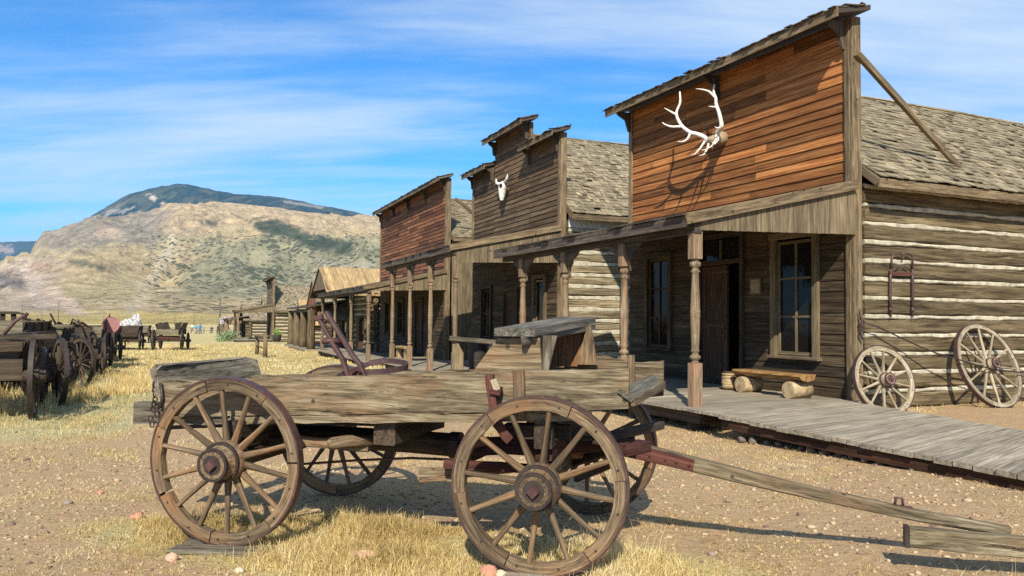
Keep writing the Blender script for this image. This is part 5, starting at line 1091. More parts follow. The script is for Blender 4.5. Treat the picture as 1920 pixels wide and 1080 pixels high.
# dark barrels
def barrel(label, p, r=.27, h=.72, group=None):
    t = empty('barrel', (0, 0, 0), label=label, cat='barrel', group=group); mb = MB(); p = V(*p)
    mb.lathe(p, Z, [(0, r*.82), (h*.15, r*.93), (h*.35, r), (h*.65, r), (h*.85, r*.93), (h, r*.82), (h, r*.76), (h-.04, r*.75), (h-.04, .01)], 20); mb.build('staves', M['barrel'], t)
    for z, k in ((.06, .90), (.28, 1.0), (.68, 1.0), (.90, .90)): mb = MB(); mb.lathe(p+Z*(h*z), Z, [(0, r*k+.006), (.035, r*k+.007)], 20); mb.build('hoop', M['dkiron'], t)
    finish(t, tuple(p))
barrel('dark wooden barrel on the nearest porch, behind the second turned post', fA.P(5.9, 1.55, ZDA), .29, .66)
barrel('dark barrel in the shade below the second building window', fB.P(2.0, 1.0, .15), .28, .80); barrel('second dark barrel farther along the second porch', fB.P(2.9, 1.3, .15), .27, .78)
# iron neck frame hung on the log wall
def wallA(px, py, off=.04):               # log side wall of the first building: plane through its corner, facing us
    a = (px-960)/F; O = fA.P(-.02-off, 0, 0); d = -fA.n; t = (O[0]-a*O[1])/(a*d[1]-d[0]); P_ = O+d*t; return V(P_[0], P_[1], pz(px, py, P_[1]))
Sf = lambda x, y: (1560+x/2.842, 420+y/2.842)
fr_ = empty('ox_stanchion', (0, 0, 0), label='rusty iron stanchion with two hanging prongs hung on the chinked log wall', cat='stanchion')
mb = MB(); mb.tube([wallA(*Sf(x, y)) for x, y in ((313, 470), (312, 380), (313, 300), (316, 240))], .024, 8); mb.tube([wallA(*Sf(x, y)) for x, y in ((430, 470), (433, 380), (432, 300), (430, 240))], .024, 8); mb.build('leg_bar', M['tyre'], fr_)
mb = MB(); mb.tube([wallA(*Sf(x, y)) for x, y in ((320, 240), (322, 190), (328, 165), (345, 157), (372, 158), (385, 168), (384, 182), (376, 184))], .016, 7); mb.tube([wallA(*Sf(x, y)) for x, y in ((432, 240), (434, 190), (430, 168), (415, 158), (395, 156), (380, 162))], .016, 7); mb.build('top_bow', M['tyre'], fr_)
mb = MB(); mb.beam(wallA(*Sf(312, 262), .05), wallA(*Sf(434, 266), .05), .02, .045, n=3); mb.build('cross_bar', M['redwood_gear'], fr_)
mb = MB(); mb.tube([wallA(*Sf(x, y)) for x, y in ((322, 242), (345, 235), (362, 225))], .009, 6); mb.tube([wallA(*Sf(x, y)) for x, y in ((425, 250), (405, 235), (388, 222))], .009, 6); mb.build('hook', M['tyre'], fr_)
for x in (314, 431): mb = MB(); mb.tube([wallA(*Sf(x-4, 445)), wallA(*Sf(x, 460)), wallA(*Sf(x+2, 478)), wallA(*Sf(x+1, 498))], [.022, .028, .018, .006], 7); mb.build('prong', M['tyre'], fr_)
finish(fr_, tuple(wallA(*Sf(372, 480))))
# chain and cable tying the loose wheels
ch = empty('tether_chain', (0, 0, 0), label='rusty chain hanging from the corner post down to the smaller loose wheel', cat='chain')
mb = MB(); cps = [wallA(*Sf(x, y), .10) for x, y in ((148, 460), (152, 500), (155, 522), (150, 545), (156, 560), (150, 578), (158, 600), (166, 615))]
for a, b_ in zip(cps[:-1], cps[1:]):
    for k in range(3):
        p = a+(b_-a)*k/3; e = V(math.cos(k*1.57), math.sin(k*1.57), 0)*.013; mb.tube([p+e*math.cos(u)+Z*.024*math.sin(u) for u in np.linspace(0, 6.283, 9)], .006, 5)
mb.build('chain_links', M['dkiron'], ch)
mb = MB(); p = wallA(*Sf(160, 528), .10); mb.tube([p+V(.05*math.cos(u), .02*math.cos(u), .05*math.sin(u)) for u in np.linspace(0, 6.283, 13)], .012, 6); mb.build('ring', M['iron'], ch); finish(ch, tuple(cps[0]))
mb = MB(); cb = [wallA(*Sf(x, y), o_) for x, y, o_ in ((170, 525, .10), (250, 550, .13), (350, 598, .16), (450, 645, .22), (560, 690, .30), (640, 712, .36), (720, 735, .42), (800, 760, .45), (880, 775, .46), (950, 785, .46), (1023, 792, .48), (1120, 800, .5))]; mb.tube(cb, .012, 7)
mb.build('tether_cable', M['dkiron'], label='dark cable sagging from the corner post through both loose wheels', cat='cable')
# grey stub post at the right edge
x, y = at(1922, 9.6), 9.6; mb = MB(); mb.beam((x, y, G(x, y)-.05), (x+.0, y, pz(1915, 752, 9.6)), .13, .13, n=3, w1=.09, h1=.09, ch=.01, jit=.003); mb.build('stub_post', M['deck'], label='short grey post beyond the boardwalk at the right edge', cat='post')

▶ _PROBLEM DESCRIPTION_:
Write out the data precisely as given, excluding the pictures.

▶ _ANSWER_:
Keep writing the Blender script for this image. This is part 5, starting at line 1091. More parts follow. The script is for Blender 4.5. Treat the picture as 1920 pixels wide and 1080 pixels high.
# dark barrels
def barrel(label, p, r=.27, h=.72, group=None):
    t = empty('barrel', (0, 0, 0), label=label, cat='barrel', group=group); mb = MB(); p = V(*p)
    mb.lathe(p, Z, [(0, r*.82), (h*.15, r*.93), (h*.35, r), (h*.65, r), (h*.85, r*.93), (h, r*.82), (h, r*.76), (h-.04, r*.75), (h-.04, .01)], 20); mb.build('staves', M['barrel'], t)
    for z, k in ((.06, .90), (.28, 1.0), (.68, 1.0), (.90, .90)): mb = MB(); mb.lathe(p+Z*(h*z), Z, [(0, r*k+.006), (.035, r*k+.007)], 20); mb.build('hoop', M['dkiron'], t)
    finish(t, tuple(p))
barrel('dark wooden barrel on the nearest porch, behind the second turned post', fA.P(5.9, 1.55, ZDA), .29, .66)
barrel('dark barrel in the shade below the second building window', fB.P(2.0, 1.0, .15), .28, .80); barrel('second dark barrel farther along the second porch', fB.P(2.9, 1.3, .15), .27, .78)
# iron neck frame hung on the log wall
def wallA(px, py, off=.04):               # log side wall of the first building: plane through its corner, facing us
    a = (px-960)/F; O = fA.P(-.02-off, 0, 0); d = -fA.n; t = (O[0]-a*O[1])/(a*d[1]-d[0]); P_ = O+d*t; return V(P_[0], P_[1], pz(px, py, P_[1]))
Sf = lambda x, y: (1560+x/2.842, 420+y/2.842)
fr_ = empty('ox_stanchion', (0, 0, 0), label='rusty iron stanchion with two hanging prongs hung on the chinked log wall', cat='stanchion')
mb = MB(); mb.tube([wallA(*Sf(x, y)) for x, y in ((313, 470), (312, 380), (313, 300), (316, 240))], .024, 8); mb.tube([wallA(*Sf(x, y)) for x, y in ((430, 470), (433, 380), (432, 300), (430, 240))], .024, 8); mb.build('leg_bar', M['tyre'], fr_)
mb = MB(); mb.tube([wallA(*Sf(x, y)) for x, y in ((320, 240), (322, 190), (328, 165), (345, 157), (372, 158), (385, 168), (384, 182), (376, 184))], .016, 7); mb.tube([wallA(*Sf(x, y)) for x, y in ((432, 240), (434, 190), (430, 168), (415, 158), (395, 156), (380, 162))], .016, 7); mb.build('top_bow', M['tyre'], fr_)
mb = MB(); mb.beam(wallA(*Sf(312, 262), .05), wallA(*Sf(434, 266), .05), .02, .045, n=3); mb.build('cross_bar', M['redwood_gear'], fr_)
mb = MB(); mb.tube([wallA(*Sf(x, y)) for x, y in ((322, 242), (345, 235), (362, 225))], .009, 6); mb.tube([wallA(*Sf(x, y)) for x, y in ((425, 250), (405, 235), (388, 222))], .009, 6); mb.build('hook', M['tyre'], fr_)
for x in (314, 431): mb = MB(); mb.tube([wallA(*Sf(x-4, 445)), wallA(*Sf(x, 460)), wallA(*Sf(x+2, 478)), wallA(*Sf(x+1, 498))], [.022, .028, .018, .006], 7); mb.build('prong', M['tyre'], fr_)
finish(fr_, tuple(wallA(*Sf(372, 480))))
# chain and cable tying the loose wheels
ch = empty('tether_chain', (0, 0, 0), label='rusty chain hanging from the corner post down to the smaller loose wheel', cat='chain')
mb = MB(); cps = [wallA(*Sf(x, y), .10) for x, y in ((148, 460), (152, 500), (155, 522), (150, 545), (156, 560), (150, 578), (158, 600), (166, 615))]
for a, b_ in zip(cps[:-1], cps[1:]):
    for k in range(3):
        p = a+(b_-a)*k/3; e = V(math.cos(k*1.57), math.sin(k*1.57), 0)*.013; mb.tube([p+e*math.cos(u)+Z*.024*math.sin(u) for u in np.linspace(0, 6.283, 9)], .006, 5)
mb.build('chain_links', M['dkiron'], ch)
mb = MB(); p = wallA(*Sf(160, 528), .10); mb.tube([p+V(.05*math.cos(u), .02*math.cos(u), .05*math.sin(u)) for u in np.linspace(0, 6.283, 13)], .012, 6); mb.build('ring', M['iron'], ch); finish(ch, tuple(cps[0]))
mb = MB(); cb = [wallA(*Sf(x, y), o_) for x, y, o_ in ((170, 525, .10), (250, 550, .13), (350, 598, .16), (450, 645, .22), (560, 690, .30), (640, 712, .36), (720, 735, .42), (800, 760, .45), (880, 775, .46), (950, 785, .46), (1023, 792, .48), (1120, 800, .5))]; mb.tube(cb, .012, 7)
mb.build('tether_cable', M['dkiron'], label='dark cable sagging from the corner post through both loose wheels', cat='cable')
# grey stub post at the right edge
x, y = at(1922, 9.6), 9.6; mb = MB(); mb.beam((x, y, G(x, y)-.05), (x+.0, y, pz(1915, 752, 9.6)), .13, .13, n=3, w1=.09, h1=.09, ch=.01, jit=.003); mb.build('stub_post', M['deck'], label='short grey post beyond the boardwalk at the right edge', cat='post')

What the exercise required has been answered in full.